This past weekend we threw our first major cookout bash here at Chez Juice, inviting friends and coworkers to pop by for a Potty Party. Yes, we threw a party in honor of our newly and finally finished potty.
Okay, so the potty still wasn't precisely finished when we scheduled the party, but one miter-box, saw and some pre-painted white wood trim strips later, not to mention an evening's work, and we finally had the trim set into place. (Note that I didn't say I nailed all of them into place, as the nails I bought don't seem to get along with our walls very well, so I gave up toward the end and just strategically placed the cut trim so as to look like it was affixed to the wall. I'll figure it out later.)
We've not had a party here before and had no idea how many people would show, so we wound up making a tremendous amount of food for it. We had loads of hamburger patties and hotdogs ready to grill, plus chips, hot dog chili and baked beans, but the wife also made potato salad, slaw, a massive fruit platter, bean & corn salad, and a huge banana pudding. In addition, she also cut up chunks of chicken, beef, shrimp, and veggies for kebabs, and even attached little jewels to the skewers so everyone would know whose was whose. Meanwhile, I laid in a stockpile of soft drinks, wine and beer.

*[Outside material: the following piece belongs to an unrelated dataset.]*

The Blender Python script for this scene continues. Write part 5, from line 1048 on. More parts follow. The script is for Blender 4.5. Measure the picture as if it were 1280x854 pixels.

Saturday evening people began to arrive and soon we had a whole house full of folks for Sadie to bark at. She was our major concern, because Sadie's something of a wild card when it comes to strangers in her house. She used to be a very friendly dog as a puppy and is still friendly with the people she met at that age, but anyone not on that list gets barked at. For instance, it took her an entire weekend to make friends with my sister during her visit in February. So Sadie barked ferociously at first, but after only a few minutes calmed down a bit and began making friends. Soon everyone was giving her dog taxes from their plates and a couple of guests even played Frisbee with her. (Her version of Frisbee is, "you throw it, I'll go get it and never give it back.")
All in all, we were having a great evening until one of our Tiki torches decided to blow up. The wife had bought new innards, wicks and safety caps for all the torches, but something went amiss with one of them and by the time my attention was called to it flames were spilling down the side of it onto the wicker body of the torch itself. One attendee attempted to put out the flames by pouring beer on it, which we all shouted at him to stop doing. I poured half a bottle of water on it, to no avail. Not wanting to see what would happen when the flames finished burning through the wicker and melted into the nearly full plastic fuel canister, I opted to yank the entire torch up and move it away from the wooden deck and our guests. How to put it out was not as apparent to me, though.
"SWEE, I NEED A TOWEL!" I screamed toward the house, hoping I could smother the flames with one. It then occurred to me that I had just the thing for putting out fires in the garage, whcih was a large bucket filled with rain water. The foolishness of carrying a burning object into my house to put it out didn't strike me at first, so I began running across the lawn toward the rear garage door. Out of the corner of my eye, I saw the wife arrive carrying a couple of hand towels and our laundry room runner carpet.
"Here," she said, offering the carpet. Trouble is, I really like the runner carpet and didn't want to see it damaged when I had a perfectly good bucket of water a few feet away.
"No, I got it," I said, still moving for the garage door. As I ducked through the door, I could see the amount of light my torch fire was casting and realized it had grown much larger than when I first started running with it. Probably all the air from running had accelerated the flames. What I didn't know was that it had at last burned through both the wicker and the plastic fuel canister and was likely going to begin raining hot burning oil down on me moments later, had I not shoved the flaming end of the torch into the water. Unfortunately, the act tipping the torch over to do this caused the top of the torch to come loose and the still-burning wick went flying onto the garage floor and rolled to a halt against the wall by one of our big gray plastic shelves.
The wife was outside, calling for me to bring the fire back out.
"I can't!" I called back, while trying to move the wick away from the shelf with the tip of my plastic flip-flop.
"Just bring it back out!" she said again.
"I CAN'T!" I screamed, still toeing at the fire. I did manage to move it away from the plastic and the wall, but it was still burning. Finally, I poured half the bucket of water on it and that put it out.
Only after thinking about my actions later on did I realize the full amount of foolishness contained within them. That could have gone REALLY poorly.
The rest of the evening went very nicely and both we and Sadie had a blast. She was sad to see everyone leave.